メインになるストーリーは、問題提起が結構強烈で、印象に残った。人とアンドロイドの境界線。「見分け方」というモチーフは、いろんな作品で見かけるけど、「共感性」というファクターは面白い。
ただ、ラストへのたたみ方がわかりにくい。というかわからん。作者はこれで一つの回答を示したんだろうけど、ごめんなさい、私には難しい。
だからこそ、いろんな考察ができる作品になっているんだろうけど……ちょっとこれは、ラスト展開の考察をする気にはなれないかなあ。
中盤の展開は、いろいろ考えるところが多かったです。
総じて、お話の展開としては未完成感が強いんだけど、その影響もあって後々まで引きずる作品。
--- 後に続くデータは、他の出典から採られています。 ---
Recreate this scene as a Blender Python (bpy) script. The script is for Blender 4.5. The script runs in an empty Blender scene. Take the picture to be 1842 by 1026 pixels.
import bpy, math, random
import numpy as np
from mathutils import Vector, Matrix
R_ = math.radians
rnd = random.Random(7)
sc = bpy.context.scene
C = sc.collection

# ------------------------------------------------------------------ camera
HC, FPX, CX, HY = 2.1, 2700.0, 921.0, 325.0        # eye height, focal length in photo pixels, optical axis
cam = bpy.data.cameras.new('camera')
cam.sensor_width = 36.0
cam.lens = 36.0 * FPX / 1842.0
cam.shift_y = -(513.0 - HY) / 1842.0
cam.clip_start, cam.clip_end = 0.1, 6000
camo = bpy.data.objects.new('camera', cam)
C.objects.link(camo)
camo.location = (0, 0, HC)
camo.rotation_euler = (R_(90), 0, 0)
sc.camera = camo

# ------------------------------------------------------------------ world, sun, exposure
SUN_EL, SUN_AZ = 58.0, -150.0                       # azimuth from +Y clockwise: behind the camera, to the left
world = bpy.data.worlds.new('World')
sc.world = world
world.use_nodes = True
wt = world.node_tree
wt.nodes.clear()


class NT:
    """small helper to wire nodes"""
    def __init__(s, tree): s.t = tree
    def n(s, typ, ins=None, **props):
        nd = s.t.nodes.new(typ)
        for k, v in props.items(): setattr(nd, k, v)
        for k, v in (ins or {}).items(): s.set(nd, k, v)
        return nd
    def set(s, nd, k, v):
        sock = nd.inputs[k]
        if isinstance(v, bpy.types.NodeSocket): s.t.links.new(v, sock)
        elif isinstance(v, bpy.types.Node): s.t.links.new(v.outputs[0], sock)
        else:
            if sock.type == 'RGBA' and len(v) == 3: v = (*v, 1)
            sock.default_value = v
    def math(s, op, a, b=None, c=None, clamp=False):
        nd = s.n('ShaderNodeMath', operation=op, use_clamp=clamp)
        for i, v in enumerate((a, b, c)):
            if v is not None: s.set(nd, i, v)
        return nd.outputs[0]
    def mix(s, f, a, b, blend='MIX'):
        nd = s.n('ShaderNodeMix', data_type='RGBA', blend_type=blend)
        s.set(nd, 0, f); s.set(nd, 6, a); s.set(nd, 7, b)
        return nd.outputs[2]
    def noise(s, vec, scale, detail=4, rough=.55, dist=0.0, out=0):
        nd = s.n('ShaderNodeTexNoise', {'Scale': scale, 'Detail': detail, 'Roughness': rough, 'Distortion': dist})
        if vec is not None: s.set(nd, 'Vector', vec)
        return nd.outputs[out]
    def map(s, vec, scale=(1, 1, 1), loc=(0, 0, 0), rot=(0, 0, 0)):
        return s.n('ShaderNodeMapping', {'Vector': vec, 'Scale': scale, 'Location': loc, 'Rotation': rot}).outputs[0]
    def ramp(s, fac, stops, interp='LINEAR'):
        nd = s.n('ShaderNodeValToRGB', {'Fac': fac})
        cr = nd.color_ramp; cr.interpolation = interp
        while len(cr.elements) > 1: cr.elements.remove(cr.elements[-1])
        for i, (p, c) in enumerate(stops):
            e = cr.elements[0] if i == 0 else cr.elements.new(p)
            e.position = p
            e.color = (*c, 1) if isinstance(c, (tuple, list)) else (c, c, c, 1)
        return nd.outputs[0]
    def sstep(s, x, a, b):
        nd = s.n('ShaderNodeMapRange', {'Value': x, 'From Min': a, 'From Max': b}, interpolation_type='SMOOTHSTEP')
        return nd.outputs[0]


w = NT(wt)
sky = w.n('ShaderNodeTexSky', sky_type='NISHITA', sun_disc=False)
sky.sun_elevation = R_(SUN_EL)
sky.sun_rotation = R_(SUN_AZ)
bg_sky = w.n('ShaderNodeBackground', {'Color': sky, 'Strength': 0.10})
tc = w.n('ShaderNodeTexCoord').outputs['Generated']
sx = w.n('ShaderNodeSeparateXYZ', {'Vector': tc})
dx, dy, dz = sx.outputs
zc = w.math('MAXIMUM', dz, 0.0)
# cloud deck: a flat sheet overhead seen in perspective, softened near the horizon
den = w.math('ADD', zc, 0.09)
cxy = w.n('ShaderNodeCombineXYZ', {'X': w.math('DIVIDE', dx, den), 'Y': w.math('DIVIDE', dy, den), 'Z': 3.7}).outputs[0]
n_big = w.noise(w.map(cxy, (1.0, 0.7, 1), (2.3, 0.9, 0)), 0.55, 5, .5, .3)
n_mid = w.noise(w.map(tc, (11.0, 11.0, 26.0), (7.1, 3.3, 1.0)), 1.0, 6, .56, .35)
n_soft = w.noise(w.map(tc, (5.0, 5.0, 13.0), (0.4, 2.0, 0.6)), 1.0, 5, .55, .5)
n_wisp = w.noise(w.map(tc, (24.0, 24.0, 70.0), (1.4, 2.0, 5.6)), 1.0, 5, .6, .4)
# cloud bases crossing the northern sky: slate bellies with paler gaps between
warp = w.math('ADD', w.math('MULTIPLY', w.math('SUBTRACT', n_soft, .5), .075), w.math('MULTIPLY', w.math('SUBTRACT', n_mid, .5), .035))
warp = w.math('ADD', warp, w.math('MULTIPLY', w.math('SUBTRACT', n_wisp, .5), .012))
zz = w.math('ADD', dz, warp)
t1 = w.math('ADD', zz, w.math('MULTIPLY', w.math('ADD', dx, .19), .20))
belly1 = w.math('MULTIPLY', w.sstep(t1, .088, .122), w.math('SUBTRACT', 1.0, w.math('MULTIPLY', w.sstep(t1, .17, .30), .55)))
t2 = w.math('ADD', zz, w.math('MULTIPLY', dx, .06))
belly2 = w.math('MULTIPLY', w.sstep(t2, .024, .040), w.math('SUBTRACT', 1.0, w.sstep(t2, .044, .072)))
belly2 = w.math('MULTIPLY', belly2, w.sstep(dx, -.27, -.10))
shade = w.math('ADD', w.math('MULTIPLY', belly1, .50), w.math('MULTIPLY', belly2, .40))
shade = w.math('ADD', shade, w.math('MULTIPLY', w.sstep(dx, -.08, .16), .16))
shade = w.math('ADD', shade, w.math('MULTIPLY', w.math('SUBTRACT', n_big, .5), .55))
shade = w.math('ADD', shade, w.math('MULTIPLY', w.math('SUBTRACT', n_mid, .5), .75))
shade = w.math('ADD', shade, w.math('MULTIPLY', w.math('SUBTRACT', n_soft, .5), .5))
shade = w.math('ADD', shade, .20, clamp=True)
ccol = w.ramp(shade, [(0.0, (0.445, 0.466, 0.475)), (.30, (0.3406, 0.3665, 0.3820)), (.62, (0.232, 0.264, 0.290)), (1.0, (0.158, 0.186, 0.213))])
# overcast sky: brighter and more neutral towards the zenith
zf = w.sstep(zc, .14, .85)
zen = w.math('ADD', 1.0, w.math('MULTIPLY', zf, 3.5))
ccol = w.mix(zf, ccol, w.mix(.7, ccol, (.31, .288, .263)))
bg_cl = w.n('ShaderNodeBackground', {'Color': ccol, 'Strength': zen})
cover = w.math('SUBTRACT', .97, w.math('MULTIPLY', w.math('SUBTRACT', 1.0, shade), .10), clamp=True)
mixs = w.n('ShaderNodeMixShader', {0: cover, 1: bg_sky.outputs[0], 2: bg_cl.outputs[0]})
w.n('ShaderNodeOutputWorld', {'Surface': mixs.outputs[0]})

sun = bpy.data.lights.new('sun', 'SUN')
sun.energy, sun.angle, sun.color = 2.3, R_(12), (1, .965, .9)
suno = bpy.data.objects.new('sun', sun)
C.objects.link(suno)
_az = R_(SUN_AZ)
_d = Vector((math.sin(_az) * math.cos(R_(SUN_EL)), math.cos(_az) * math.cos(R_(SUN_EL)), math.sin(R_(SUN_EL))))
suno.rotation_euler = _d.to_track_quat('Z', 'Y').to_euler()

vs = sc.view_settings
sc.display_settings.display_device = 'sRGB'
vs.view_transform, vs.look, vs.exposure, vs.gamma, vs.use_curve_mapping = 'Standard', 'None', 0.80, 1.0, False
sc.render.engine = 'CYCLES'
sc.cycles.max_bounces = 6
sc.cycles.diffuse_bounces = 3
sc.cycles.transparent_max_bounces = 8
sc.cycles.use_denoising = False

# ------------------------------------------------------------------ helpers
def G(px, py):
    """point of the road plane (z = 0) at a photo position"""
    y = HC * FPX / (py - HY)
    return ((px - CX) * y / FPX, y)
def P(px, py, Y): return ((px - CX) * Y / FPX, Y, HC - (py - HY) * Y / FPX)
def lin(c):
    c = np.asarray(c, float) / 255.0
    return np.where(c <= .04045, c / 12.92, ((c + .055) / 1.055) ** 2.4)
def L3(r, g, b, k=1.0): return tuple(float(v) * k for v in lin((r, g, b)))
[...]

すっきりする回答を求める私の脳が、勝手にこの作品のことを考えてしまう的なところがある。
好みとしてはすっきり終わるのがいいんだけど、それはそれとして、この作品の魅力は堪能したなあ、と。 -
人間とアンドロイドの違いは一体何なのか。
逃亡中のアンドロイドを見つけ出し殺す事が仕事であるバウンティ・ハンターの主人公が、任務を遂行する過程で思い悩む姿はとても人間的であり、それを疑う要素は本来ならば無いはずなのに、それでもどこか結末まで疑心暗鬼にならざるを得ませんでした。
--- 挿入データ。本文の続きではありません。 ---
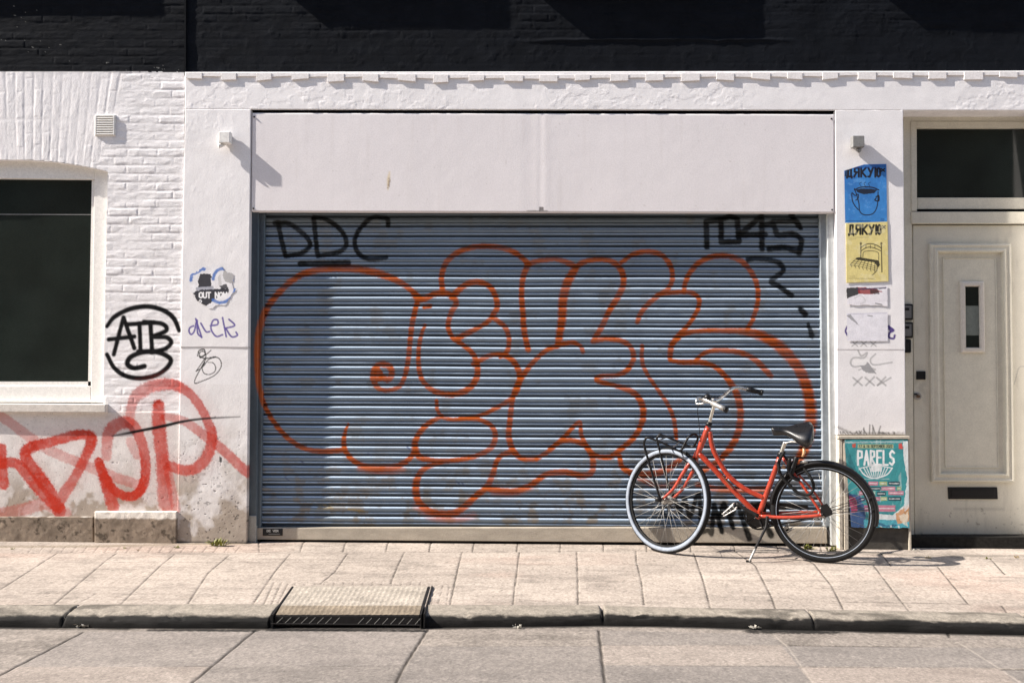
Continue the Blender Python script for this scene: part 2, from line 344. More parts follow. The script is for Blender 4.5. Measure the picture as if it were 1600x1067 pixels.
def side_paint(p):
    p.J = np.zeros(len(p.X)); 
    def J(pts, r=1.1, op=.85, dep=.003):
        before = p.c.copy(); p.stroke(pts, r*.85, jt, min(1, op*1.1), smooth=False, soft=.5, vary=.45, unit=.0042)
        ch = np.abs(before-p.c).sum(1); p.J = np.maximum(p.J, dep*np.clip(ch/.5, 0, 1))
    # first row of slabs against the shutter
    for x in (475, 541, 607, 674, 741, 809, 876, 943, 1010, 1078, 1146, 1213, 1280): J([(x, 842), (x-(809-x)*.012-2, 862)], 1.2)
    J([(404, 843), (405, 863)]); J([(120, 863), (456, 863), (540, 863), (990, 860), (1160, 862), (1290, 867)], 1.2); J([(0, 865), (120, 863)], .9)
    J([(0, 877), (170, 878), (540, 878), (633, 875)], 1.1, .8); J([(456, 863), (404, 866)], 1)
    for x in range(52, 380, 17): J([(x, 853), (x-8, 863)], .8, .7)
    L = [((89, 864), (0, 921)), ((182, 864), (165, 876), (83, 945)), ((273, 865), (250, 884), (187, 945)), ((358, 867), (325, 895), (292, 945)), ((454, 864), (430, 892), (395, 943)),
         ((543, 864), (523, 893), (500, 912)), ((632, 862), (623, 880), (610, 911)), ((722, 862), (716, 885), (703, 944)), ((811.5, 862), (808, 888), (801, 944)), ((901, 862), (902.5, 905), (903, 944)),
         ((993.5, 860), (994, 876), (1002, 908), (1006, 944)), ((1084, 864), (1098, 905), (1110, 951)), ((1180, 883), (1205, 932), (1213, 955)), ((1271, 879.5), (1299, 914.5), (1320, 956.5)),
         ((1365, 883), (1397, 925), (1423, 958)), ((1465, 885), (1512, 942.5)), ((1547, 872), (1570, 897)), ((1565, 946), (1586, 975)), ((1375, 862), (1392, 884)), ((1150, 862), (1180, 883)), ((1240, 864), (1271, 880)),
         ((1640, 870), (1720, 960)), ((-90, 870), (-230, 940)), ((0, 860), (-60, 900))]
    for l in L: J(l, 1.2)
    J([(0, 926), (152, 926), (117, 945)], .8, .6); J([(500, 912), (710, 912)], .9, .7); J([(410, 912), (500, 911)], .9)
    J([(1215, 916), (1299, 919), (1406, 921), (1490, 921)], .9, .6); J([(1302, 939), (1400, 941), (1514, 943)], 1.6, .95, .004); J([(1040, 899), (1100, 900)], .8, .5); J([(1200, 932), (1300, 939)], .7, .5)
    J([(903, 908), (1002, 908), (1100, 930), (1205, 932)], .6, .35); J([(722, 878), (810, 880), (901, 876), (993, 878)], .6, .3)
    J([(428, 909), (412, 944)], .9); J([(440, 909), (424, 944)], .8, .7); J([(450, 911), (433, 944)], .8, .7)
    for a, b in ((680, 673), (692, 684), (702, 697)): J([(a, 914), (b, 945)], .6, .5)
    for k in range(14): J([(462+k*15, 909), (462+k*15-1, 914)], .7, .6)
    J([(448, 914), (665, 914)], .9, .7)
    p.stroke([(0, 854), (150, 853), (280, 850), (385, 849)], 3, (.16, .13, .08), .55, smooth=False, soft=.9, unit=.012, rough=.4)
    p.stroke([(385, 849), (420, 846), (700, 847), (1000, 849), (1290, 853)], 1.4, (.05, .045, .04), .8, smooth=False, soft=.6, unit=.009)
    p.stroke([(1300, 860), (1430, 868), (1640, 868)], 3, (.10, .09, .07), .5, smooth=False, soft=.9, unit=.012, rough=.4)
    rg = random.Random(5)
    for _ in range(70):
        gx, gy = rg.uniform(0, 1600), rg.uniform(868, 940); p.stroke([(gx, gy), (gx+rg.uniform(1, 6), gy)], rg.uniform(.5, 1.3), rg.choice([(.10,.085,.07), (.16,.13,.11), (.5,.46,.41)]), rg.uniform(.4, .8), smooth=False, soft=.7, unit=.006, rough=.4)
    for (x, y) in ((290, 932), (210, 935), (840, 938), (966, 905), (1060, 925), (680, 940)): p.stroke([(x-8, y), (x+12, y+.5)], 1.2, (.16, .11, .08), .35, smooth=False, soft=.9, unit=.006, rough=.5)
xs = np.concatenate([np.linspace(-20, -4.2, 40), np.arange(-4.1, 4.4, .0065), np.linspace(4.5, 20, 40)])
ys = np.concatenate([np.arange(-2.30, .02, .0075), [.3, .6]])
sw = gpatch('sidewalk', xs, ys, 0.0, side_col, M['ground'], lambda X, Y: .0012*(fbm(X*9, Y*9, 3)-.5)-1.5*np.clip(kerb_back(X)-.03-Y, 0, .2), side_paint)
struct(sw)
ZR = -.065
def road_col(X, Y):
    c = np.full((len(X), 3), 1.0)*np.array([.245, .215, .188]); t = fbm(X*1.5, Y*5, 41); c *= (.74+.5*t)[:, None]; c *= (.78+.44*vn(X*95, Y*50, 45))[:, None]; so_ = sst(.52, .75, fbm(X*4, Y*9, 46)); c *= (1-.20*so_)[:, None]
    sp = sst(.78, .9, vn(X*90, Y*90, 51)); c *= (1-.3*sp)[:, None]; sp = sst(.83, .92, vn(X*80, Y*80, 53)); c *= (1+.3*sp)[:, None]; return c
def road_paint(p):
    D = (.225, .205, .195); Dd = (.17, .158, .152); Lp = (.36, .30, .26)
    p.blob([(130,987),(398,985),(330,1041),(20,1041)], D, 0.33, jag=.004); p.blob([(20,1041),(330,1041),(290,1080),(-80,1080)], Lp, 0.30, jag=.004)
    p.blob([(398,985),(668,983),(630,1039),(330,1041)], D, 0.36, jag=.004); p.blob([(330,1041),(630,1039),(610,1080),(280,1080)], Dd, 0.30, jag=.004)
    p.blob([(655,1009),(937,1009),(946,1080),(612,1080)], Dd, 0.36, jag=.004); p.blob([(935,984),(1203,990),(1222,1007),(937,1007)], Dd, 0.33, jag=.003)
    p.blob([(937,1008),(1222,1008),(1247,1039),(938,1038)], Lp, 0.25, jag=.003); p.blob([(938,1039),(1247,1040),(1280,1080),(946,1080)], Dd, 0.39, jag=.003)
    p.blob([(1222,1009),(1640,1012),(1640,1043),(1247,1040)], Dd, 0.44, jag=.003); p.blob([(1247,1041),(1565,1044),(1620,1080),(1280,1080)], Lp, 0.39, jag=.003)
    p.blob([(1565,1046),(1700,1046),(1700,1080),(1600,1080)], Dd, 0.39, jag=.003)
    p.J = np.zeros(len(p.X))
    def J(pts, r=1.2, op=.9, dep=.004, col=(.035, .03, .026)):
        b = p.c.copy(); p.stroke(pts, r, col, op, smooth=False, soft=.5, unit=.0042); p.J = np.maximum(p.J, dep*np.clip(np.abs(b-p.c).sum(1)/.4, 0, 1))
    for l in [((130,987),(20,1044),(-60,1085)), ((398,985),(300,1066),(285,1080)), ((668,983),(632,1039),(612,1080)), ((935,984),(938,1008),(946,1080))]: J(l, 1.5)
    J([(1208,990),(1232,1012),(1280,1080)], 1.0, .35, .002, (.45, .40, .34)); J([(1495,1002),(1565,1046),(1620,1085)], 1.0, .4, .002, (.45, .40, .34))
    J([(290,1040),(330,1040)], .9, .6); J([(500,1040),(632,1039)], .9, .5); J([(937,1007),(1050,1008)], .9, .4); J([(1040,1039),(1247,1041)], .9, .5); J([(1235,1008),(1440,1010)], 1.2, .7); J([(1247,1041),(1400,1043)], .9, .6)
    J([(1480,988),(1483,995)], 1.6, .8); J([(1565,1045),(1640,1046)], 1.4, .9); J([(668,1009),(937,1009)], .7, .35)
    # gutter silt, with the black shade under the kerb painted in
    Yf = kerb_front(p.X); e = Yf-p.Z; p.mix(.92*(1-sst(.0, .030, e+.02*(fbm(p.X*14, p.Z*14, 61)-.5)))*sst(.2, .35, fbm(p.X*3, p.Z*0+1, 63)), (.02, .018, .016))
    p.mix(.8*(1-sst(.02, .06, e))*(1-sst(.012, .02, np.abs(e-.035)))*0, (.5, .45, .4))
    for (x0, x1, y, ww) in ((1175, 1300, 986, 4), (235, 400, 984, 2), (420, 660, 984, 2)): p.stroke([(x0, y), (x1, y+1)], ww, (.012, .011, .010), .95, smooth=False, soft=.4, unit=.009, rough=.4)
xs = np.concatenate([np.linspace(-20, -3.0, 30), np.arange(-2.95, 3.2, .0065), np.linspace(3.25, 20, 30)])
ys = np.concatenate([np.linspace(-9.4, -3.1, 20), np.arange(-3.05, -1.75, .0065)])
struct(gpatch('road', xs, ys, ZR, road_col, M['ground'], lambda X, Y: .0015*(fbm(X*6, Y*6, 43)-.5), road_paint))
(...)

記憶の改竄さえも可能とされる世界で、自分の存在そのものに自信を持てない状況に陥った時、果たして自分は「人間である」と言い切れるのか。一度疑いだすと、全てが虚像に思えてくるというのは、考えるととても恐ろしいですね。どんなに科学技術が進歩しその恩恵を受けた生活がおくれるとしても、そんな世界で生きる事が幸せなのか。そもそもいま感じうる幸せという概念さえもいつの間にか欠落してしまいそうです。
リックやレイチェル、フィル・レッシュ、バスター・フレンドリー。ウィルバー・マーサーをこの中に入れるかどうかは悩むところですが、複雑に疑いの目を持ってしまうキャラクターと対照的なのが、イジドア。読み進める中で、彼だけが終始とても安心できる存在でした。"ピンボケ"で"スペシャル"な彼が、実はいちばん"人間的"であり"親切心"を持った存在であると感じたのは私だけではないと思います。例のクモのシーンはとても印象的で、人間とアンドロイドの差を明らかに感じ取る事ができる残酷さは素晴らしかった。
また、作中では生きた動物を飼う事がステータスとされています。電気羊に代表される偽物の動物を飼うことを恥と思いながらもその見栄を張らずにはいられない心理というのは、人間の強慾さをとても上手く滑稽に表していて感心しました。しかし、それと同時に"生きた動物を飼う"というある種あたりまえな事実がどこかとても恐ろしい事のように思えてしまいました。うーん奥が深い。
ディックの世界観にすっかり魅了され、読んでいて続きが気になって仕方ない、素直に楽しいと思える作品でした。